## Work to do:
Only the lines from the start of the data through the line with "SC.view_settings.gamma = 1;" belong in the copy. Restate them word for word, minus the pictures.

## Collected material:

════════════════════

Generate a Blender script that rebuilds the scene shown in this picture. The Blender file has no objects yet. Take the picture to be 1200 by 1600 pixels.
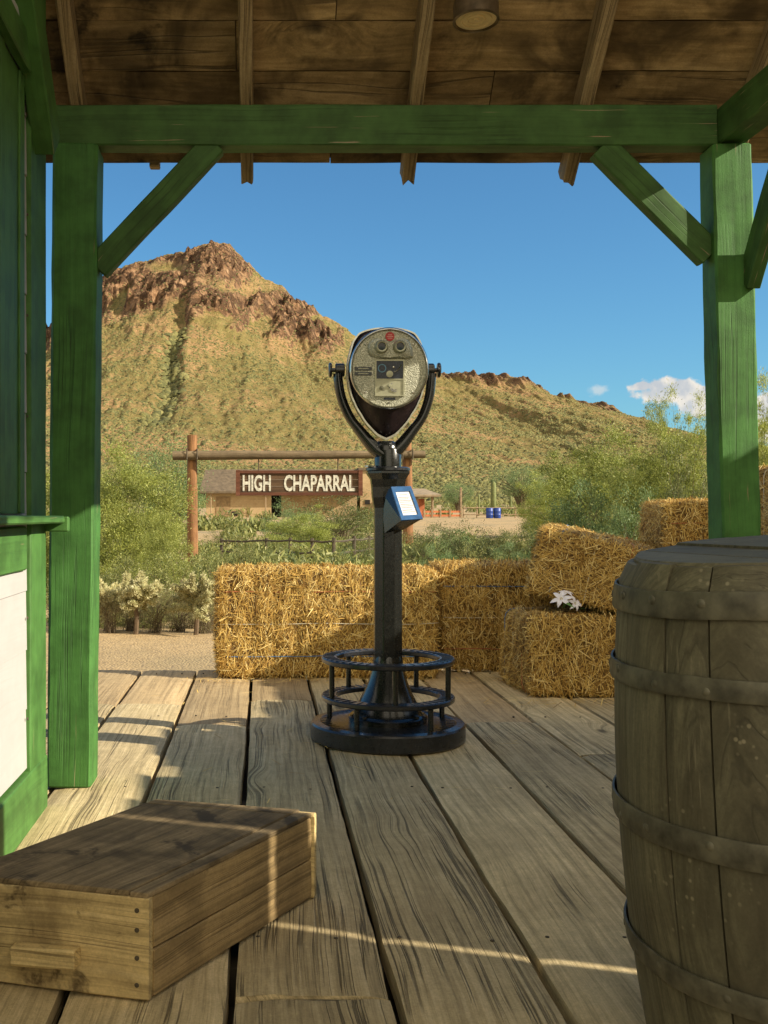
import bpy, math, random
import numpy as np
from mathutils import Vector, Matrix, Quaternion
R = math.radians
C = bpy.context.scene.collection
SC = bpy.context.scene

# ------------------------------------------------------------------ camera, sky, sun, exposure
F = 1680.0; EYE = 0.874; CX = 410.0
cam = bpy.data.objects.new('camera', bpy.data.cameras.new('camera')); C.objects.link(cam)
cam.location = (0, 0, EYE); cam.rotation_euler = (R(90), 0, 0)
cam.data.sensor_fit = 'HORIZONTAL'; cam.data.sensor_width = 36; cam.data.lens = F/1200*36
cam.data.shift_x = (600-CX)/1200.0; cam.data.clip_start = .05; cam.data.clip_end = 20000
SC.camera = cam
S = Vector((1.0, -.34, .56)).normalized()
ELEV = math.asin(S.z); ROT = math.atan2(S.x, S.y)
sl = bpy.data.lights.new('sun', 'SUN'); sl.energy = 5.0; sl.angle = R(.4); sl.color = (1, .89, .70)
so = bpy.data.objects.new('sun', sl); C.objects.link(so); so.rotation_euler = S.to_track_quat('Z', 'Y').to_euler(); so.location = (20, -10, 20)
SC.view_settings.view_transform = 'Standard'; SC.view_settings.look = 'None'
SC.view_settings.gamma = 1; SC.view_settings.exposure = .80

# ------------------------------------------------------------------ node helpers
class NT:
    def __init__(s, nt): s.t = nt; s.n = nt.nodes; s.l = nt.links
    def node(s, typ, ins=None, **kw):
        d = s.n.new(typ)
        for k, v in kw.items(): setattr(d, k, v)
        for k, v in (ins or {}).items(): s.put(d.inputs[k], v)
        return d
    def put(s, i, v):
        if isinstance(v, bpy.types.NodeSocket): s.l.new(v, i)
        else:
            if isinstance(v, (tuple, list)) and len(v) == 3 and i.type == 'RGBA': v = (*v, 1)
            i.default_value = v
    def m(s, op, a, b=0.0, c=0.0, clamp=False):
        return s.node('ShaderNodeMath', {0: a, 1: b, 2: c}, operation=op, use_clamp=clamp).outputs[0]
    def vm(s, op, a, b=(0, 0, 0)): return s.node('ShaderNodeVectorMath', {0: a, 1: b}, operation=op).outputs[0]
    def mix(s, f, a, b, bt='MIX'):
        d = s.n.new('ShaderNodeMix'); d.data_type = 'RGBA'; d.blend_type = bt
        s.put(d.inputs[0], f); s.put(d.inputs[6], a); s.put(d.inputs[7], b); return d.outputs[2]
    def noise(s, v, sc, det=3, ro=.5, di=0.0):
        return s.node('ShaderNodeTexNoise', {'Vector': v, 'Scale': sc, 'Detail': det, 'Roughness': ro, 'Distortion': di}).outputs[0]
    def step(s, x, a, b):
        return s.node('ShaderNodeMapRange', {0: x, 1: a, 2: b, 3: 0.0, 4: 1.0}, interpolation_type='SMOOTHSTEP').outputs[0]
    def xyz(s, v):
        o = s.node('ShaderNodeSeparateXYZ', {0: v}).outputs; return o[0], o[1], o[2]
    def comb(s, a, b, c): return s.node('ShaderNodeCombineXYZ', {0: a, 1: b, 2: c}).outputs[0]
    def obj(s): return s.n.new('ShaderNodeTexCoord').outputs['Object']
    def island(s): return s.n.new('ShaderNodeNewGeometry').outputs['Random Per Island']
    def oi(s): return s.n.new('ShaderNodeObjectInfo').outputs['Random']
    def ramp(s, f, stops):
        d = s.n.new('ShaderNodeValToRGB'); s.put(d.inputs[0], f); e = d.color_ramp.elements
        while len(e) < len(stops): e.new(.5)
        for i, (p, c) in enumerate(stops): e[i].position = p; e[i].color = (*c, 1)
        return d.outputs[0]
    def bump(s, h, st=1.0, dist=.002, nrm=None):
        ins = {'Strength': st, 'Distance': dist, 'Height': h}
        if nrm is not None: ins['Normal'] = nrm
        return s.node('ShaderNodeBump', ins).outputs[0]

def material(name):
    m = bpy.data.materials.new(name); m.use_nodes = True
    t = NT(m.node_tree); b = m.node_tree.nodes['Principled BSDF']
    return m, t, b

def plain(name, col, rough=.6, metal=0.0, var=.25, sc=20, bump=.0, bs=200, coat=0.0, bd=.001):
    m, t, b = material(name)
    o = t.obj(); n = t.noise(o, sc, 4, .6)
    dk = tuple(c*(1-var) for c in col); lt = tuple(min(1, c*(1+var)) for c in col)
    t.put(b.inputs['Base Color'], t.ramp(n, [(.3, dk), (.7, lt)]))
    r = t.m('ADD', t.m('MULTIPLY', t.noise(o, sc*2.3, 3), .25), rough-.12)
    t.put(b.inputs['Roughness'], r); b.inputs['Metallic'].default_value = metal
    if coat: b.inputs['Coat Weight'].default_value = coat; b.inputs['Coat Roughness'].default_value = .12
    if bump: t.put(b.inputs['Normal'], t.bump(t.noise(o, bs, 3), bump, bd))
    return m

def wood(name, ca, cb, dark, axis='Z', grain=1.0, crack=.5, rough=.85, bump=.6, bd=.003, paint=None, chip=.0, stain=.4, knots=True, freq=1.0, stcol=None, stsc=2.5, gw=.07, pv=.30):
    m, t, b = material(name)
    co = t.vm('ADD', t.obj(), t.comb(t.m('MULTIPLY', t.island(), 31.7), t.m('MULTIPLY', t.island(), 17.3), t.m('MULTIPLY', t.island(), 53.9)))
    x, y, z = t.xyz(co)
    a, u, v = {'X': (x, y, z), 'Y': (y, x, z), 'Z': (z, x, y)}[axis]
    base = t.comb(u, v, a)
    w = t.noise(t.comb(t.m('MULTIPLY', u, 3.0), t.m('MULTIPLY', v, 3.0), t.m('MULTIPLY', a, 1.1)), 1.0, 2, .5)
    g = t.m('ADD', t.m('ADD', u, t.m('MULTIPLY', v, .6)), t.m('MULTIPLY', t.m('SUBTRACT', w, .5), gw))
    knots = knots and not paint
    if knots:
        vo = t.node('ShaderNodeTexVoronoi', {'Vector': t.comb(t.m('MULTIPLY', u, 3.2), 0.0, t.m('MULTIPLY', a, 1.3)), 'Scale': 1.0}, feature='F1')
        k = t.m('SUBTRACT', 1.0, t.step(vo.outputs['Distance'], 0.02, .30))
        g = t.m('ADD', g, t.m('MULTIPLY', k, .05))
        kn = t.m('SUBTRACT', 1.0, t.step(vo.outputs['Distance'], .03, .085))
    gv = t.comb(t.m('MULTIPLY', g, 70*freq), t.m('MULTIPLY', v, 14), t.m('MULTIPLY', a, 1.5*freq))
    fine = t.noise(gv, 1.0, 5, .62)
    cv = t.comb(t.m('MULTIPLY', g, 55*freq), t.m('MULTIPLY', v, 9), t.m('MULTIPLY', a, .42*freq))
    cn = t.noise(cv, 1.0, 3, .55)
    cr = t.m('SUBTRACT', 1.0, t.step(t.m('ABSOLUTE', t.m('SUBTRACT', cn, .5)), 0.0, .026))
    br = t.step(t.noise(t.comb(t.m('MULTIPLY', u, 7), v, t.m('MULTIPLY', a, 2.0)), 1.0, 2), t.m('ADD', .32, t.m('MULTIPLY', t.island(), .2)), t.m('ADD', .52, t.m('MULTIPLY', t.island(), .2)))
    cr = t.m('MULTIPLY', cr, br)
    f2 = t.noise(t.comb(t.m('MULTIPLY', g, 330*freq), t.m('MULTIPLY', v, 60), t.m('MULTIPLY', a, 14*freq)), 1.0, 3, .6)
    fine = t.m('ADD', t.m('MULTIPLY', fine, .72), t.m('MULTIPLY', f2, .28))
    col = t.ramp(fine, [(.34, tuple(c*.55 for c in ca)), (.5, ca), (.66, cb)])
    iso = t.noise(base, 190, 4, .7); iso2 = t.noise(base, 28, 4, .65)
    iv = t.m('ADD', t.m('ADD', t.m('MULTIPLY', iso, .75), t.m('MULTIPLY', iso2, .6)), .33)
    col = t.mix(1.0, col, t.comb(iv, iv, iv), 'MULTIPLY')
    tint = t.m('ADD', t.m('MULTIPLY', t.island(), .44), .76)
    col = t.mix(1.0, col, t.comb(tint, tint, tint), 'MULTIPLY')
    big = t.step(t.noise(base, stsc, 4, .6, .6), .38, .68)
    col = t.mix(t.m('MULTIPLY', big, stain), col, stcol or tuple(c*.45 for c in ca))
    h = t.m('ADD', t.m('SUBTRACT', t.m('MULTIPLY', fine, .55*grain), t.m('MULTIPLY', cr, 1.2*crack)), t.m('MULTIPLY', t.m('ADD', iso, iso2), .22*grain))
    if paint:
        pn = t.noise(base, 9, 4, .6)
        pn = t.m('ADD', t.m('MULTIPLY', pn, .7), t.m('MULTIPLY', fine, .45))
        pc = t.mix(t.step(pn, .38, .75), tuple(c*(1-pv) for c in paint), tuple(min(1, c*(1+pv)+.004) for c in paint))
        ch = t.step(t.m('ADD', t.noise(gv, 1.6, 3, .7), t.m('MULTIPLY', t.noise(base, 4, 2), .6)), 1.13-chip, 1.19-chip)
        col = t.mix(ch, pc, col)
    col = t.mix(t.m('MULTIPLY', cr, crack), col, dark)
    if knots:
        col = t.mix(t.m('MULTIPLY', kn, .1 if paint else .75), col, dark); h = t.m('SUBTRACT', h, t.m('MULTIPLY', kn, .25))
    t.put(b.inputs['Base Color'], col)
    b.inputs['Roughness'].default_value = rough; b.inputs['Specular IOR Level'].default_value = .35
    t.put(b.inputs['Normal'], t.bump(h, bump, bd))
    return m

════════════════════

## Response for this exercise:
Generate a Blender script that rebuilds the scene shown in this picture. The Blender file has no objects yet. Take the picture to be 1200 by 1600 pixels.
import bpy, math, random
import numpy as np
from mathutils import Vector, Matrix, Quaternion
R = math.radians
C = bpy.context.scene.collection
SC = bpy.context.scene

# ------------------------------------------------------------------ camera, sky, sun, exposure
F = 1680.0; EYE = 0.874; CX = 410.0
cam = bpy.data.objects.new('camera', bpy.data.cameras.new('camera')); C.objects.link(cam)
cam.location = (0, 0, EYE); cam.rotation_euler = (R(90), 0, 0)
cam.data.sensor_fit = 'HORIZONTAL'; cam.data.sensor_width = 36; cam.data.lens = F/1200*36
cam.data.shift_x = (600-CX)/1200.0; cam.data.clip_start = .05; cam.data.clip_end = 20000
SC.camera = cam
S = Vector((1.0, -.34, .56)).normalized()
ELEV = math.asin(S.z); ROT = math.atan2(S.x, S.y)
sl = bpy.data.lights.new('sun', 'SUN'); sl.energy = 5.0; sl.angle = R(.4); sl.color = (1, .89, .70)
so = bpy.data.objects.new('sun', sl); C.objects.link(so); so.rotation_euler = S.to_track_quat('Z', 'Y').to_euler(); so.location = (20, -10, 20)
SC.view_settings.view_transform = 'Standard'; SC.view_settings.look = 'None'
SC.view_settings.gamma = 1; SC.view_settings.exposure = .80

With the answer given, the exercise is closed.